— TASK DIRECTIONS —
Scan the material below for the string "picture", and copy every line where it shows up.
━━━ INFORMATION SHOWN
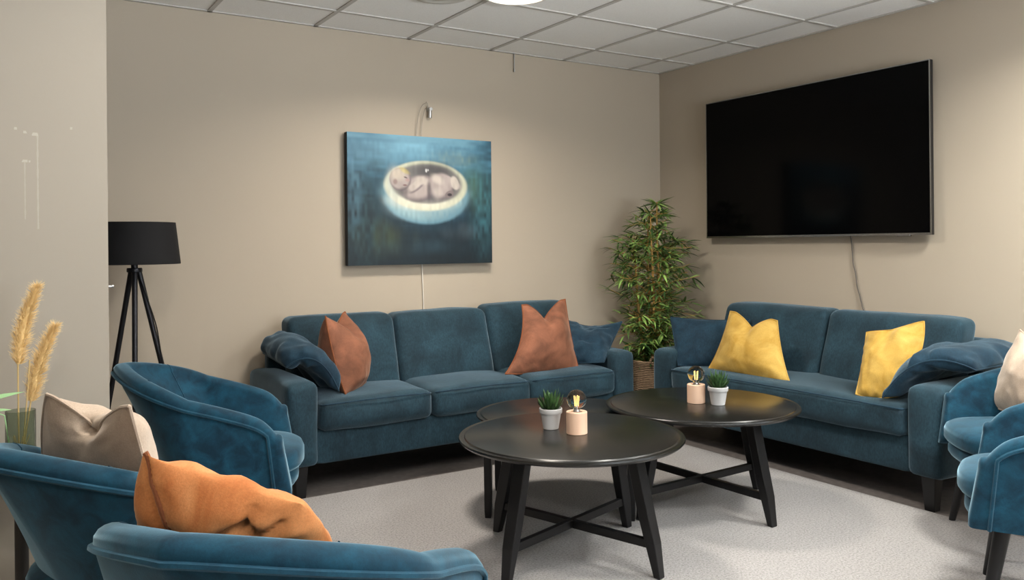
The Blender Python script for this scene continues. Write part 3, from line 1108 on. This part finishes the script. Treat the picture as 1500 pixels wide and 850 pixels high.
MB().lathe([(0, -.13), (.005, -.128), (.0065, -.118), (.005, -.108), (0, -.106)], 12).build('end_ferrule', M['metal'], t)

# ------------------------------------------------------------------ television
TYC, TW, TH, TZ0 = -1.366, 1.64, .947, 1.270
t = thing('television', 'large wall-mounted flat black television above the two-seat sofa', 'television', (-.068, TYC, TZ0), R(-90))
# local x along the wall (towards the viewer's right), local y into the wall
hb = MB().box((-TW / 2, 0, 0), (TW / 2, .028, TH))
hb.build('housing', M['tv_body'], t, smooth=False, bevel=.003)
sc = MB().box((-TW / 2 + .007, -.0012, .013), (TW / 2 - .007, .002, TH - .006))
sc.build('screen', M['screen'], t, smooth=False)
bz = MB()
for lo, hi in (((-TW / 2, -.003, 0), (TW / 2, .001, .012)), ((-TW / 2, -.003, TH - .005), (TW / 2, .001, TH)), ((-TW / 2, -.003, .012), (-TW / 2 + .006, .001, TH - .005)), ((TW / 2 - .006, -.003, .012), (TW / 2, .001, TH - .005))):
    bz.box(lo, hi)
bz.build('bezel', M['tv_chrome'], t, smooth=False)
MB().box((TW / 2 - .20, -.005, -.006), (TW / 2 - .12, .012, .006)).build('sensor_bar', M['tv_chrome'], t, smooth=False, bevel=.001)
MB().box((-.35, .028, .25), (.35, .068, .72)).build('wall_mount', M['dark_metal'], t, smooth=False)
pts = []
P_ = [(-1.655, 1.30), (-1.655, 1.25), (-1.669, 1.112), (-1.682, 1.05), (-1.695, .971), (-1.715, .89), (-1.739, .824), (-1.75, .70), (-1.75, .075)]
for (ya, za), (yb, zb) in zip(P_[:-1], P_[1:]):
    for i in range(4):
        pts.append((-.012, ya + (yb - ya) * i / 4 + .002 * math.sin(len(pts) * .9), za + (zb - za) * i / 4))
o = MB().tube(pts, .0038, 8).build('power_cable', M['cable_dark'], origin=(-.012, -1.7, .45))
tag(o, 'dark cable dangling from under the television to the two-seat sofa', 'cable')

# ------------------------------------------------------------------ ceiling fixtures
def downlight(label, x, y, r):
    t = thing('ceiling_light', label, 'ceiling light', (x, y, CZ), 0, None)
    MB().lathe([(r - .012, 0), (r, 0), (r + .004, -.006), (r + .002, -.030), (r - .006, -.034), (r - .016, -.033), (r - .018, -.022)], 64).build('trim_ring', M['white_trim'], t, angle=30)
    MB().lathe([(0, -.022), (r * .6, -.024), (r - .016, -.022), (r - .016, -.016), (0, -.016)], 64).build('diffuser', M['diffuser'], t)
    return t


downlight('round lit ceiling lamp at the top edge above the coffee tables', -2.075, -1.195, .175)
t = thing('ceiling_vent', 'round pale grey ceiling vent left of the lit ceiling lamp', 'vent', (-2.375, -.94, CZ), 0)
MB().lathe([(.10, 0), (.165, 0), (.165, -.006), (.150, -.014), (.11, -.016), (.10, -.010)], 48).build('rim', M['fan_white'], t)
MB().lathe([(0, -.020), (.07, -.020), (.085, -.014), (.085, -.008), (0, -.008)], 48).build('disc', M['fan_white'], t)

# ------------------------------------------------------------------ floor lamp
t = thing('floor_lamp', 'black tripod floor lamp with a drum shade behind the partition wall', 'floor lamp', (-3.743, -.304, 0), 0)
hz = 1.135
MB().lathe([(.188, 1.362), (.1895, 1.363), (.212, 1.160), (.2105, 1.159)], 64).build('lamp_shade', M['lamp_black'], t, angle=60)
MB().lathe([(.2085, 1.1605), (.1865, 1.361)], 64).build('shade_lining', M['lamp_inner'], t)
MB().lathe([(0, hz), (.016, hz), (.016, 1.24), (0, 1.24)], 20).build('stem', M['dark_metal'], t)
MB().lathe([(0, hz - .015), (.034, hz - .015), (.036, hz - .012), (.036, hz + .002), (.033, hz + .006), (0, hz + .006)], 32).build('hub', M['dark_metal'], t, angle=30)
sp = MB()
for a in (0, 120, 240):
    sp.tube([(0, 0, 1.345), (.187 * math.cos(R(a)), .187 * math.sin(R(a)), 1.352)], .0025, 6)
sp.build('spider', M['dark_metal'], t)
rt, fw = Vector((.8418, -.5397, 0)), Vector((.5397, .8418, 0))
for la, de in ((-.245, .06), (.115, -.27), (.26, .06)):
    top = rt * la * .07 + fw * de * .06 + Vector((0, 0, hz - .005))
    foot = rt * la + fw * de + Vector((0, 0, FZ + .004))
    n = 12
    MB().tube([top, top.lerp(foot, .5), foot], .012, 12, radii=[.0135, .0125, .009]).build('leg', M['dark_metal'], t)
top = rt * .26 * .07 + fw * .06 * .06 + Vector((0, 0, hz - .005))
foot = rt * .26 + fw * .06
pts = []
for i in range(30):
    s = i / 29 * .97
    p = top.lerp(foot, s)
    p += rt * (.016 + .012 * math.sin(s * 9)) * (1 if s > .25 else s * 4) + fw * -.012
    pts.append(p)
MB().tube(pts, .003, 6).build('cord', M['lamp_black'], t)

# small chrome pin on the end of the partition
o = MB().lathe([(0, 0), (.006, 0), (.004, .012), (.006, .013), (.006, .018), (0, .019)], 16)
o.v = [(z_, y_, x_) for x_, y_, z_ in o.v]
o = o.build('wall_peg', M['metal'], loc=(-4.03, -1.735 + .02, 1.112))
tag(o, 'tiny chrome peg sticking out of the end of the partition wall', 'peg')

# ------------------------------------------------------------------ vase with dried grass
VX, VY, VZ = -4.288, -1.945, .60
t = thing('side_table', 'small dark side table under the smoked glass vase behind the armchair', 'side table', (VX, VY, 0), 0)
MB().lathe([(0, VZ - .02), (.165, VZ - .02), (.17, VZ - .015), (.17, VZ - .003), (.167, VZ), (0, VZ)], 48).build('tabletop', M['side_table'], t, angle=30)
MB().lathe([(0, .02), (.018, .02), (.018, VZ - .02), (0, VZ - .02)], 20).build('pole', M['side_table'], t, angle=30)
MB().lathe([(0, 0), (.12, 0), (.122, .006), (.11, .014), (.02, .024), (0, .024)], 40).build('base', M['side_table'], t, angle=30)
mb = MB()
n = 72
prof = [(.036, 0), (.038, .004), (.038, .172), (.0355, .172), (.0355, .012), (0, .012)]
rings = []
for r_, z_ in prof:
    rings.append([(max(r_, .0001) * (1 + (.018 if k % 2 else -.018) * (1 if r_ > .03 else 0)) * math.cos(2 * PI * k / n), max(r_, .0001) * (1 + (.018 if k % 2 else -.018) * (1 if r_ > .03 else 0)) * math.sin(2 * PI * k / n), z_) for k in range(n)])
mb.loft(rings)
o = mb.build('vase', M['vase_glass'], loc=(VX, VY, VZ), angle=60)
tag(o, 'ribbed smoked green glass vase holding dried grass by the partition wall', 'vase')
PGRP = None


def plume(label, base, mid_, p0, p1, width, seed):
    """stem base -> p0, then plume p0 -> p1"""
    r_ = random.Random(seed)
    t = thing('pampas_stem', label, 'dried grass', base, 0)
    B0 = Vector(base)
    a, b_, c_, d = Vector(base) - B0, Vector(mid_) - B0, Vector(p0) - B0, Vector(p1) - B0
    MB().tube([a, b_, c_, c_.lerp(d, .5), d.lerp(c_, .05)], .002, 8, radii=[.0022, .0022, .0022, .0015, .0006]).build('stem', M['straw'], t)
    pm = MB()
    ax = (d - c_)
    L = ax.length
    u = ax.normalized()
    e1 = u.orthogonal().normalized()
    e2 = u.cross(e1)
    bendv = Vector((.10, 0, 0))

    def axis(s):
        return c_ + ax * s + rt * (-.012 * math.sin(PI * s))
    # core
    pm.tube([axis(s / 14) for s in range(15)], .01, 10, radii=[max(.0015, width * .42 * math.sin(PI * min(1, .12 + .84 * (s / 14) ** .8)) ** .8) for s in range(15)])
    for k in range(2300):
        s = r_.random() ** .9
        wd = width * math.sin(PI * min(1, .14 + .84 * s ** .8)) ** .75
        an = r_.uniform(0, 2 * PI)
        rad = (e1 * math.cos(an) + e2 * math.sin(an))
        p = axis(s) + rad * wd * r_.uniform(.1, .7)
        dr = (rad * r_.uniform(.25, .8) + u * r_.uniform(.5, 1.0) + Vector((0, 0, -.25)) + Vector((r_.uniform(-.3, .3), r_.uniform(-.3, .3), 0))).normalized()
        ln = r_.uniform(.010, .026)
        sd = dr.orthogonal().normalized() * .0007
        q = p + dr * ln
        pm.add([p - sd, p + sd, q + sd * .3, q - sd * .3], [(0, 1, 2, 3)])
    pm.build('plume', M['plume'], t, weld=False)
    return t


plume('taller dried pampas plume standing in the smoked glass vase', (VX - .004, VY + .004, VZ + .014), (-4.293, -1.94, .78), (-4.293, -1.94, .905), (-4.242, -1.94, 1.130), .024, 3)
plume('shorter dried pampas plume leaning right out of the smoked glass vase', (VX + .004, VY - .004, VZ + .014), (-4.276, -1.945, .70), (-4.262, -1.945, .795), (-4.198, -1.945, 1.012), .024, 4)
o = MB().tube([Vector(p) for p in ((VX + .0, VY - .015, VZ + .014), (-4.268, -1.955, .85), (-4.264, -1.95, .915))], .0018, 8).build('dry_stalk', M['straw'], origin=(VX, VY - .015, VZ + .014))
tag(o, 'bare dry stalk between the two pampas plumes in the vase', 'dried grass')
o = MB().tube([Vector(p) for p in ((VX - .018, VY - .01, VZ + .014), (-4.31, -1.96, .80), (-4.40, -1.95, .97))], .0012, 8)
st = MB()
for i in range(5):
    a = i * 1.25
    st.tube([(VX + .012 * math.cos(a), VY + .012 * math.sin(a), VZ + .013), (VX + .022 * math.cos(a + 2.4), VY + .022 * math.sin(a + 2.4), VZ + .10)], .0012, 6)
st = st.build('cut_straw', M['straw'], origin=(VX, VY, VZ + .013))
tag(st, 'cluster of short cut straws inside the smoked glass vase', 'dried grass', kind='stuff')
# green leaf spray reaching in from the left
t = thing('leafy_sprig', 'fresh green leafy sprig reaching out of the vase at the left edge', 'plant', (VX - .02, VY - .012, VZ + .014), 0)
B0 = Vector((VX - .02, VY - .012, VZ + .014))
MB().tube([Vector((0, 0, 0)), Vector((-.02, -.005, .15)), Vector((-4.40, -1.95, .80)) - B0], .002, 8).build('stem', M['fresh_leaf'], t)


def blade(mb, p, d, up, L, w, bend=.2, n=5):
    d = d.normalized()
    side = d.cross(up)
    if side.length < 1e-4:
        side = d.orthogonal()
    side.normalize()
    nn = side.cross(d).normalized()
    A, Bm, Cc = [], [], []
    for i in range(n + 1):
        s = i / n
        ww = w * (math.sin(PI * (.06 + .94 * s) ** .75) ** .9 if s < 1 else 0.02)
        c = p + d * L * s - nn * (bend * L * s * s)
        A.append(c + side * ww + nn * ww * .35)
        Bm.append(c)
        Cc.append(c - side * ww + nn * ww * .35)
    mb.grid([A, Bm, Cc])


lf = MB()
blade(lf, Vector((-4.40, -1.95, .80)) - B0, Vector((.11, -.005, .028)), Vector((0, -.4, 1)), .125, .013, .05)
MBp = lf
lf.build('leaf', M['fresh_leaf'], t, weld=False)
lf = MB()
blade(lf, Vector((-4.385, -1.95, .775)) - B0, Vector((.07, -.005, .008)), Vector((0, -.4, 1)), .075, .010, .1)
lf.build('leaf', M['fresh_leaf'], t, weld=False)

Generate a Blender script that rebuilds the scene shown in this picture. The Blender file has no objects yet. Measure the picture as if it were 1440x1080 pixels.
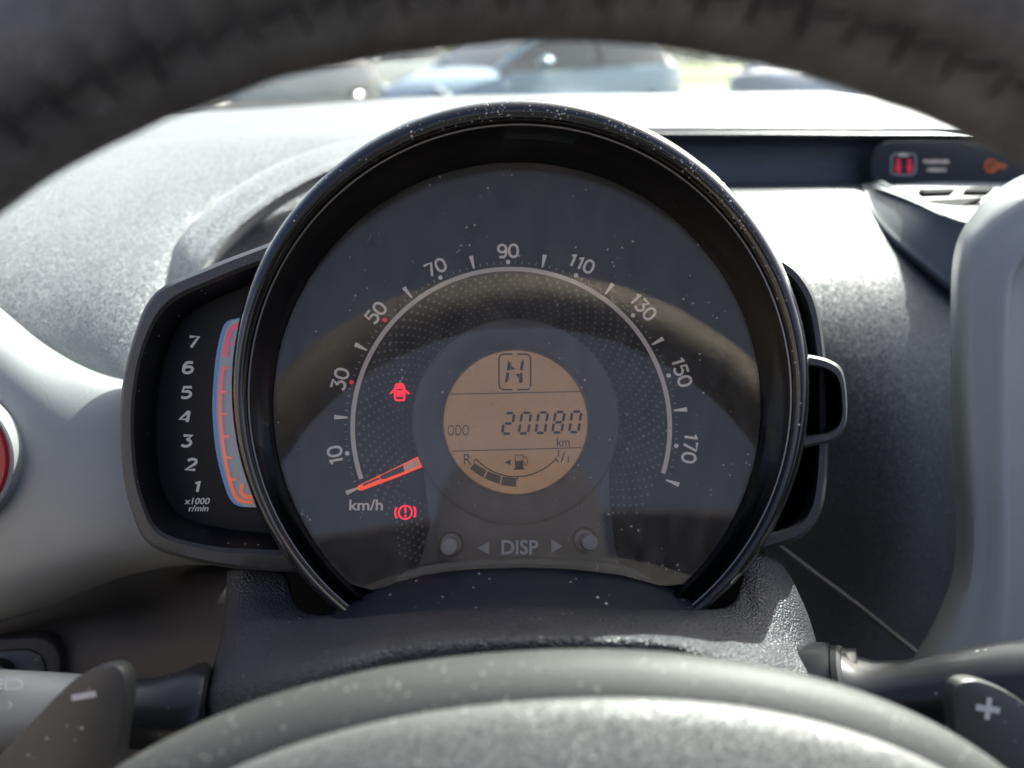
━━━━━━
— EXPECTED OUTPUT —
The Blender Python script for this scene continues. Write part 3, from line 1108 on. This part finishes the script. Treat the picture as 1500 pixels wide and 850 pixels high.
Generate a Blender script that rebuilds the scene shown in this picture. The Blender file has no objects yet. Measure the picture as if it were 1440x1080 pixels.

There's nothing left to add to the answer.